• _Entries provided_
◇ ◇ ◇

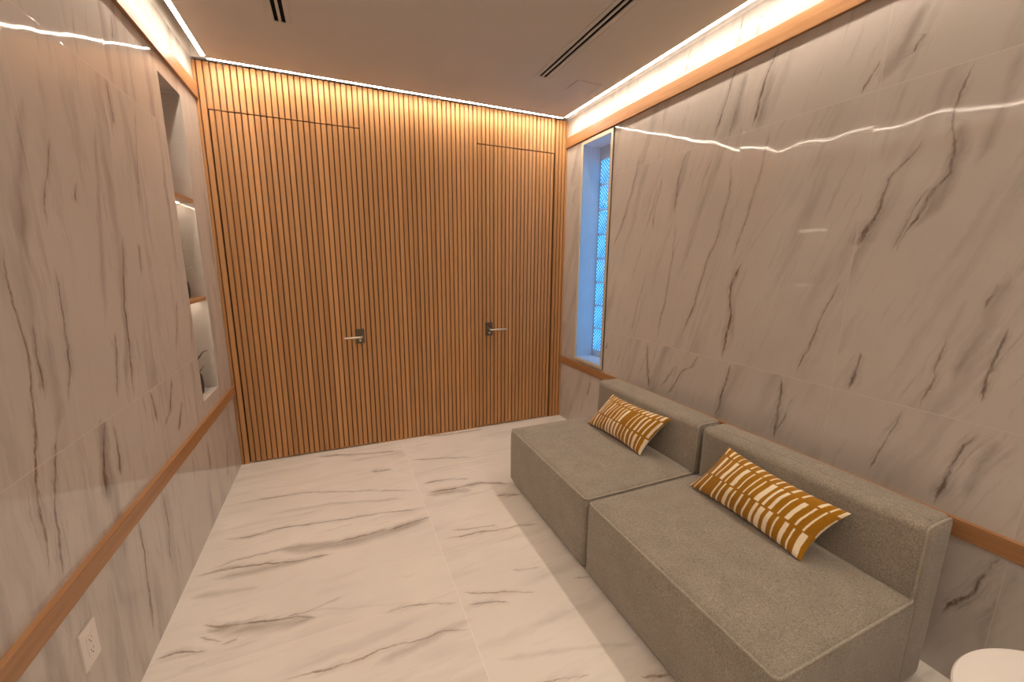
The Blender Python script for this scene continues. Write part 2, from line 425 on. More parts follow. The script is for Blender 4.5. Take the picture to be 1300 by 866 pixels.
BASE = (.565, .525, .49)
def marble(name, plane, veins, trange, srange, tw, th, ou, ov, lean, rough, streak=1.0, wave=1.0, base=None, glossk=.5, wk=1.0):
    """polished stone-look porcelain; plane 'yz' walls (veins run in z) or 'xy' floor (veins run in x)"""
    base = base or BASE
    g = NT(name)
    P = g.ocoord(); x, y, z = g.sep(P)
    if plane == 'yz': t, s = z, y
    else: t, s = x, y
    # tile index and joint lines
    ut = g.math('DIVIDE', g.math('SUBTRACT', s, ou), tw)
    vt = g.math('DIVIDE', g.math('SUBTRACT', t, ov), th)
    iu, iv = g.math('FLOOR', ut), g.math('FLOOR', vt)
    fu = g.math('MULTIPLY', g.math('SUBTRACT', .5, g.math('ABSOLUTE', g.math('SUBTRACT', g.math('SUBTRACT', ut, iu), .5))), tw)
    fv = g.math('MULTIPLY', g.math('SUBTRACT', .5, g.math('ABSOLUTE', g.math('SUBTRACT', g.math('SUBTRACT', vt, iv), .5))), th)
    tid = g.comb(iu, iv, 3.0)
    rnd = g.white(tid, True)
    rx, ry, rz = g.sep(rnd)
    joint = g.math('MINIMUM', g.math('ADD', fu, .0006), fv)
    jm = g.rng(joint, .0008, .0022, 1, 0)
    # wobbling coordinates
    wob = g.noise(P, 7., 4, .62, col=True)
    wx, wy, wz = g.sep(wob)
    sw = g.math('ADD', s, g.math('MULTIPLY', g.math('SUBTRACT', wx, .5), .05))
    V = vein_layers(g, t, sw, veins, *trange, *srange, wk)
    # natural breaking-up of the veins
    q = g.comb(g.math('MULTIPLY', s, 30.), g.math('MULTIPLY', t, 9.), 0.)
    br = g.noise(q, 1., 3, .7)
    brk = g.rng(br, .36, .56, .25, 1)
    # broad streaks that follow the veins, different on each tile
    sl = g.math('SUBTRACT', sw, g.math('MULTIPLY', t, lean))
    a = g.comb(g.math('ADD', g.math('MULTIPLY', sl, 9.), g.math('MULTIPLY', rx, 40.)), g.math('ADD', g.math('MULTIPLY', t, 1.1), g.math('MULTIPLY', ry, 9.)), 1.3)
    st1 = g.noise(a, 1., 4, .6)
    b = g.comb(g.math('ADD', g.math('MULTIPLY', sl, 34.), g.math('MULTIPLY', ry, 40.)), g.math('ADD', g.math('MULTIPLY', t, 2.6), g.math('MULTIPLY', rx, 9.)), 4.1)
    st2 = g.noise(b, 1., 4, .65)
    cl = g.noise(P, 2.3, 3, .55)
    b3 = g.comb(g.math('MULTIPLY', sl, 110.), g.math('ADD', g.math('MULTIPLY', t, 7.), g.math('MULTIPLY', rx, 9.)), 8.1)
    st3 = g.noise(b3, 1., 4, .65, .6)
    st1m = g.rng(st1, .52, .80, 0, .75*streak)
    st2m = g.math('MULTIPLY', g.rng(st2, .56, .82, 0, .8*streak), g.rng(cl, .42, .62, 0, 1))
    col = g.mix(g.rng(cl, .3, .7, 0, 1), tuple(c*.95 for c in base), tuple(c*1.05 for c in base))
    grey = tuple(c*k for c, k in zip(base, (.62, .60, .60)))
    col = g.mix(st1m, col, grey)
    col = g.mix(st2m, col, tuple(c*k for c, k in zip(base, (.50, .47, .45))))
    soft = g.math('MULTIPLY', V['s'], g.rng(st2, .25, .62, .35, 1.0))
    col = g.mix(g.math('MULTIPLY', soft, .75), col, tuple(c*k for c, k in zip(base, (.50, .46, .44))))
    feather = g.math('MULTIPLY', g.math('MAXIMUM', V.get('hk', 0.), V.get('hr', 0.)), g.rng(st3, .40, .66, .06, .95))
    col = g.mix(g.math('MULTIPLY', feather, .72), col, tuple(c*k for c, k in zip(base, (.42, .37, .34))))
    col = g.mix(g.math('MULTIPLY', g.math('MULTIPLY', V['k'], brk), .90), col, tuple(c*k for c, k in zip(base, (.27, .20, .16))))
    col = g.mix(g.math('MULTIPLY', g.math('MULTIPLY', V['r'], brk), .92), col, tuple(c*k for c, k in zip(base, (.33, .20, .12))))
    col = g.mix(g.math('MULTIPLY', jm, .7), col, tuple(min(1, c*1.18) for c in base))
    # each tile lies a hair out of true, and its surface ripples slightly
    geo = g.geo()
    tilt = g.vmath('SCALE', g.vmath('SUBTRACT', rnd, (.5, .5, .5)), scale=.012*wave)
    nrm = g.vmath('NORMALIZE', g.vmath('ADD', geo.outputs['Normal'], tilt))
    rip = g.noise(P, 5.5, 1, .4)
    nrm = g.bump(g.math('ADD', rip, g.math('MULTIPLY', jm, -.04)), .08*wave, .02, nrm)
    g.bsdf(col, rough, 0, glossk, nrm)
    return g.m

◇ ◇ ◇

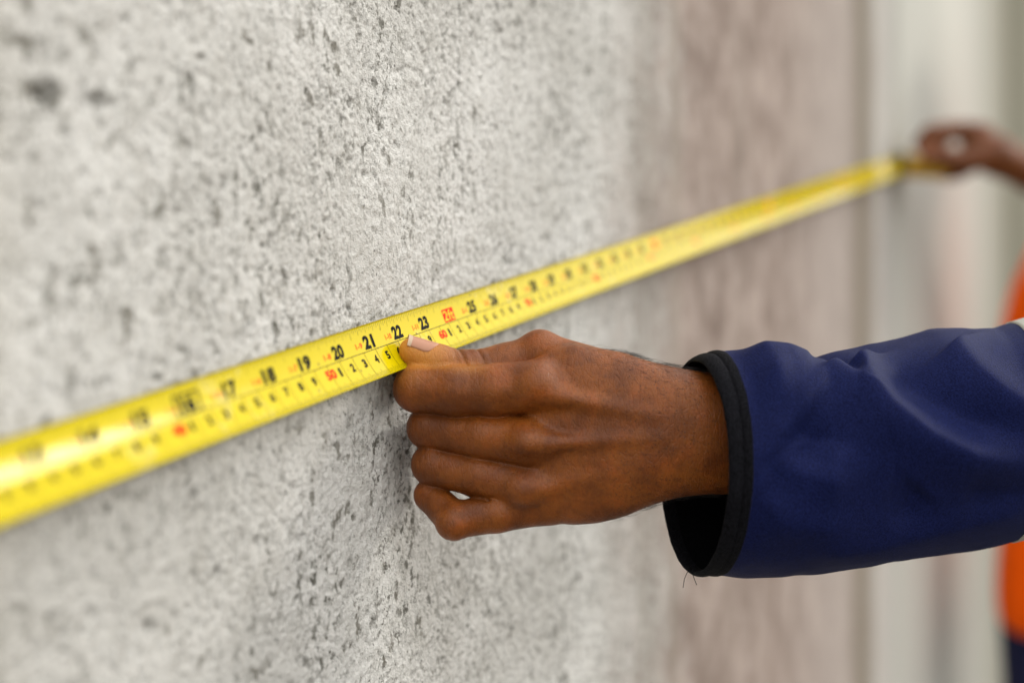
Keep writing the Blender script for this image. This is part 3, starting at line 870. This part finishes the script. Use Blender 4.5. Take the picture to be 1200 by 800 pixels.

◇ ◇ ◇

• _Directive_
All lines above with "script" in them should be returned.

• _Problem solution_
The Blender Python script for this scene continues. Write part 2, from line 425 on. More parts follow. The script is for Blender 4.5. Take the picture to be 1300 by 866 pixels.
Keep writing the Blender script for this image. This is part 3, starting at line 870. This part finishes the script. Use Blender 4.5. Take the picture to be 1200 by 800 pixels.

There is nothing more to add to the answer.